J'ai le droit d'être tout ce que veux, j'ai le droit même d'avoir tous les savoirs du monde, je n'ai pas le droit de me réduire à cela. Cette évidence première " moi " est différente de tout cela que je suis. On voit bien que le problème est la relation entre " je suis " et " je suis cela ". " Cela " que je suis pose problème mais il est naturel qu'il y ait " je suis cela ", sinon " je suis " ne pourrait pas accéder à l'être. Mais pour vraiment accéder à l'être, il faut que " je suis " comprenne qu'il est irréductible à cela, qu'il ne peut pas être souillé par cela. Ce n'est pas faire le procès de cela mais c'est faire le procès de la réduction de " je suis " à ce que " je suis " est. Dieu, ce que l'on appelait Dieu autrefois, va véritablement s'allumer quand il va se déshabiller de ses essences mêmes. À la limite, la conscience pure est irréductible à la conscience pure, l'existence infinie est irréductible à l'existence infinie. Dès l'instant où cela sonne comme un attribut essentiel de l'existence infinie, ce que je suis véritablement est éternellement en recul par rapport à cela que je suis.

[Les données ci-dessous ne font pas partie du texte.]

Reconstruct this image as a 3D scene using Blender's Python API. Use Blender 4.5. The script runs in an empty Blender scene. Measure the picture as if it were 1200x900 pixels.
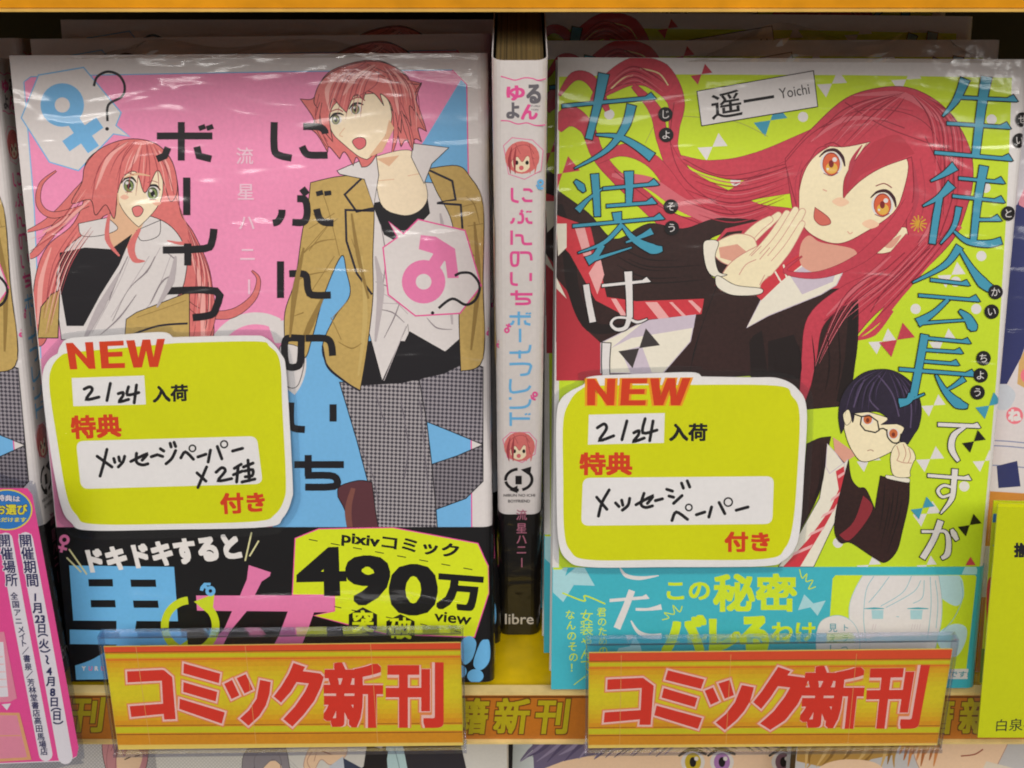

Le drame, c'est de ne pas repérer cette citadelle " moi ".

Il faut être en bon terme avec ses attributs car l'accession à l'être se fait par l'acquisition de ses attributs. Il y a la personne, mais pour qu'elle existe, il faut qu'elle ait une personnalité. Cela que je suis, si on prend cette terminologie, et ma vie, ma personnalité, rien de cela ni rien d'autre n'a le droit de prétendre être la personne, la personne n'est pas réductible ni à ses contours, ni à sa substance. La première de toutes les obligations est de procéder de façon claire et définitive au repérage de cette intuition fondamentale qui envahit tout mais au contact de laquelle nous nous sommes coupés : moi, l'évidence moi. À partir de là seulement la bataille peut commencer.

Il semble que l'évidence " moi " peut être couverte de nuages plus ou moins épais.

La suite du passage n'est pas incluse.